Hybrid vs. TDI

Can someone give me an objective answer on which would be preferable between the Civic Hybrid and the Jetta TDI for use as a commuter about 60 highway miles per day?

Does it depend on the year model? I’m looking at new and used. Thanks!

A hybrid of any make will not give you any significant mpg advantage in highway driving, when compared to a diesel vehicle. A hybrid is very advantageous in urban driving, but the advantage begins to erode very rapidly with highway driving.

In your situation, I would buy the diesel–as long as you understand that a VW will never be as reliable as a Honda.

VDC got it, given the two choices. If it’s money you want to save, neither might be best - a used Civic could give you lower cost per mile, for example…

New TDI’s are hard to come by right now. But they would be the better choice for the best mileage on the highway.

Now I get better than most people do, but on my NB TDI I get low 50’s in the city and upper 50’s to low 60’s on the road. I have about 75,000 miles on my 2002. I have been very happy with it.

Your best bet is really a standard Honda Civic or Toyota Corolla. Given your limited mileage you are only going to save about 1.5 gallons per week using a hybrid vs non-hybrid.

Without a doubt you will pay more for a used or new hybrid vehicle or TDI vs standard gasser.

Hybrids are overrated.

My concern with either hybrid or TDI is that dealers are taking advantage of people’s fears and pricing both at much more than the mileage difference justifies. Dealers can charge what they can, just doesn’t mean it’s a good idea to pay it!

If you are looking for the LOWEST COST PER MILE TO OWN AND OPERATE forget diesels and hybrids…Fuel cost is generally the smallest part of vehicle ownership even at todays prices…Buy a 5 year old reliable vehicle FOR CASH that gets decent mileage and you will come out WAY ahead in the end…

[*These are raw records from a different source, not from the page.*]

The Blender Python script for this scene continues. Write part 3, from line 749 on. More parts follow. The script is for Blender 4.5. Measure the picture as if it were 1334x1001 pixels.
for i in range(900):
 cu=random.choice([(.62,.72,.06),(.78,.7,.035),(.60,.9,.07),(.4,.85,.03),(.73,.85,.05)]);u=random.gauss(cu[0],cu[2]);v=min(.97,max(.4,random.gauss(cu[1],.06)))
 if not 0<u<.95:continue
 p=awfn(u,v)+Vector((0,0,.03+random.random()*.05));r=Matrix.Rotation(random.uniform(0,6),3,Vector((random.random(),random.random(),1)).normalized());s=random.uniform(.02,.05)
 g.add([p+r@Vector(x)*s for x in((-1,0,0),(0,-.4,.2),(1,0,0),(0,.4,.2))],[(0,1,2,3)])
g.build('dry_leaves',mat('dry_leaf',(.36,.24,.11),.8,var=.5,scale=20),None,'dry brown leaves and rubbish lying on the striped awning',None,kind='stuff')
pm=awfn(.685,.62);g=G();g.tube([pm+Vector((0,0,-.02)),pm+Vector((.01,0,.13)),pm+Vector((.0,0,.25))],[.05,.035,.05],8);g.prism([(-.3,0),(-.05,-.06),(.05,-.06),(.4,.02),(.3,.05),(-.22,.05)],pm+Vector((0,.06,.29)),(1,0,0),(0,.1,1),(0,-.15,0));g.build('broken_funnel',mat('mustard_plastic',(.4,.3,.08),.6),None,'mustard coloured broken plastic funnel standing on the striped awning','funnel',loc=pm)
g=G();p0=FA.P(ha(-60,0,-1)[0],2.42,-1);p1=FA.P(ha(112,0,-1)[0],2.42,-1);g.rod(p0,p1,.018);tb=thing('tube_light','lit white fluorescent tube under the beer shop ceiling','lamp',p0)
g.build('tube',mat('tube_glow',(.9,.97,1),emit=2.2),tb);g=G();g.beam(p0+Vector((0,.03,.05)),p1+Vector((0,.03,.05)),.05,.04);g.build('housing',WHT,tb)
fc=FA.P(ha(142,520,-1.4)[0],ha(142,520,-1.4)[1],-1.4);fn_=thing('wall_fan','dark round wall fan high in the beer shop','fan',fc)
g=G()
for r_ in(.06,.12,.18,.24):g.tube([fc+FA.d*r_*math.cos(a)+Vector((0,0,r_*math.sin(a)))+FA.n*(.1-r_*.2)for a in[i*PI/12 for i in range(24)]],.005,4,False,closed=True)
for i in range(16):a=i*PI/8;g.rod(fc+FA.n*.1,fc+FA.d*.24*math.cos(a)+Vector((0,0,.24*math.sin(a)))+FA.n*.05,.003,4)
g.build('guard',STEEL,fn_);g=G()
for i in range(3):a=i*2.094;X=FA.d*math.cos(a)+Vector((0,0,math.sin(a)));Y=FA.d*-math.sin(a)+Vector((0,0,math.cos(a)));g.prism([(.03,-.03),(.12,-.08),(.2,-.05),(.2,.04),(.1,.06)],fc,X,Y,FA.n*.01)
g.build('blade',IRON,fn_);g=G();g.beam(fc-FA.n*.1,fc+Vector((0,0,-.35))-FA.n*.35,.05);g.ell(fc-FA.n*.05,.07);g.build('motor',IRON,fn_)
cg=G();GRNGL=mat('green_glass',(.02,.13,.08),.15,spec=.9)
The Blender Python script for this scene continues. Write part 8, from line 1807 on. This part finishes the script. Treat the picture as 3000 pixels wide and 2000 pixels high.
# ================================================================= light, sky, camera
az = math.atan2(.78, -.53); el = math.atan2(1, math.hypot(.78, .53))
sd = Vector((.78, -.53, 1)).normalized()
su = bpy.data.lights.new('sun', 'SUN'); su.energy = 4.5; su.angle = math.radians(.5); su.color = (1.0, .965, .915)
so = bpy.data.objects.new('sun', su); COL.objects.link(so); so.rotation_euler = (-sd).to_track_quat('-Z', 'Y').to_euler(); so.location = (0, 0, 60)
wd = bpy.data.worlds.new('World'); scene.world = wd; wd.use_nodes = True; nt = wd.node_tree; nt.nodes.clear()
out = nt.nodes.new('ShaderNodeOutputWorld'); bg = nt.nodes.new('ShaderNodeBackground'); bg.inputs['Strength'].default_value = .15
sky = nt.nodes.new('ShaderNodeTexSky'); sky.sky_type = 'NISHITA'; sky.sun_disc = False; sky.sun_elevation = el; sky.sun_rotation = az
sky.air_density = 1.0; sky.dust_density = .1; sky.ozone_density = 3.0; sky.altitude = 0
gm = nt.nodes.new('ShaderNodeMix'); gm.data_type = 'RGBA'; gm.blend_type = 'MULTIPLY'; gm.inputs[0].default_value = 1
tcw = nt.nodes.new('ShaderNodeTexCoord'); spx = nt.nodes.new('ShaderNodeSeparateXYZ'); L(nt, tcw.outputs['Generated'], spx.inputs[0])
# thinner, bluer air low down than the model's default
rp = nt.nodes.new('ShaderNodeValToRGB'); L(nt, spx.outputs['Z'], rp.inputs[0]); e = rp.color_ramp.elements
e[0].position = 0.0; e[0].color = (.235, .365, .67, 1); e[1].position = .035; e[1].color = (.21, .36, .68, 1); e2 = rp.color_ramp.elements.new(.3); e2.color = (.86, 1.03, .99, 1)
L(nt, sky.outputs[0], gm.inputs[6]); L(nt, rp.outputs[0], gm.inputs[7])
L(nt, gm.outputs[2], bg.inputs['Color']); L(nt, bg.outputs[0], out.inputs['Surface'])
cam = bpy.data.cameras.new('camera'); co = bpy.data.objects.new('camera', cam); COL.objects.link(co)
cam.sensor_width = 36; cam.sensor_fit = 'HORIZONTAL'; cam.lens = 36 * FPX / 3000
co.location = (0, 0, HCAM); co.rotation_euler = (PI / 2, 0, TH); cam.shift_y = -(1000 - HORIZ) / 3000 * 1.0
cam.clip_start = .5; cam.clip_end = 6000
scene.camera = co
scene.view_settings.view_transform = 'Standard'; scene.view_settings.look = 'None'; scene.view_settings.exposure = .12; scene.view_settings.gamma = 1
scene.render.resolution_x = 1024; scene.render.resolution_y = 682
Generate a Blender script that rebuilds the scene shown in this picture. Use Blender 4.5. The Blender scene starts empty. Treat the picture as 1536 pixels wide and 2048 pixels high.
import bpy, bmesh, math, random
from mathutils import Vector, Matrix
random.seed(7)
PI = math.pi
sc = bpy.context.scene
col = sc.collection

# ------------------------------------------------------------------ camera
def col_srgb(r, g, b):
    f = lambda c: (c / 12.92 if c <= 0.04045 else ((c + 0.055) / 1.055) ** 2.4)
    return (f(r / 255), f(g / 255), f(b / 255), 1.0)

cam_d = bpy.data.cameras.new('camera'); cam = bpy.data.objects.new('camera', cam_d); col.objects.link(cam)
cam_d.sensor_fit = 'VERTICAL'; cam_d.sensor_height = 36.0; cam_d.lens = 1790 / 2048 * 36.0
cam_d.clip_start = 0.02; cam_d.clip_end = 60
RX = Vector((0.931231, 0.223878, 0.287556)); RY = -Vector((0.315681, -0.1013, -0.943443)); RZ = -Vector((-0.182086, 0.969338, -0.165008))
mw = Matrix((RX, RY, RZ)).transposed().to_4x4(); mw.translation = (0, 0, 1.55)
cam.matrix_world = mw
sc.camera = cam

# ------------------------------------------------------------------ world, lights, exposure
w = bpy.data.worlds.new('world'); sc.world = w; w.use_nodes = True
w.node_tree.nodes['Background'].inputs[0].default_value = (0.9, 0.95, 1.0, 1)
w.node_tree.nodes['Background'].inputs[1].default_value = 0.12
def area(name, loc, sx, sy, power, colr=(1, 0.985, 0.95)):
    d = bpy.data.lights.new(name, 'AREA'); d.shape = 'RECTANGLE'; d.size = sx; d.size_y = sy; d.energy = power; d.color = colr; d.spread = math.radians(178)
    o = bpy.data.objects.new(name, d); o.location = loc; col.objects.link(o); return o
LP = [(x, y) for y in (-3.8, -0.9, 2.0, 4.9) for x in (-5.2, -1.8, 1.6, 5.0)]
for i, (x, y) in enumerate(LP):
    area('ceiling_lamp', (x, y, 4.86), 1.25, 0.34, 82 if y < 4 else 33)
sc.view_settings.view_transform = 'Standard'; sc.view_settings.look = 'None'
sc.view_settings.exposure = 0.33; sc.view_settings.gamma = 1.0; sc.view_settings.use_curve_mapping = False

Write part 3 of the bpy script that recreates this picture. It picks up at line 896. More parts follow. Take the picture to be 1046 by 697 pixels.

Caddyman’s advice makes sense, but don’t rule out diesels or hybrids, just don’t assume they will be best for you. Buying new cars or cars in high demand tend to cost the owner more. I usually buy my car’s new, but I also tend to keep them for 150-200,000 miles.

Imperial (larger) gallons?

I would not buy either. Consider a 2009 Chevrolet Cobalt XFE with a highway mileage figure of 37 mpg. You can get one for under 15K with the current sales that GM is running. The $5000 premium for another car will buy a lot of gasoline (1250 gallons good for 46,000 miles) and the mileage figure is not much less at 37 mpg. That would be a stick shift and a Cobalt has no timing belt to change for $500 plus.

Chevrolet has been making the current version for enough time now that they should have the bugs out.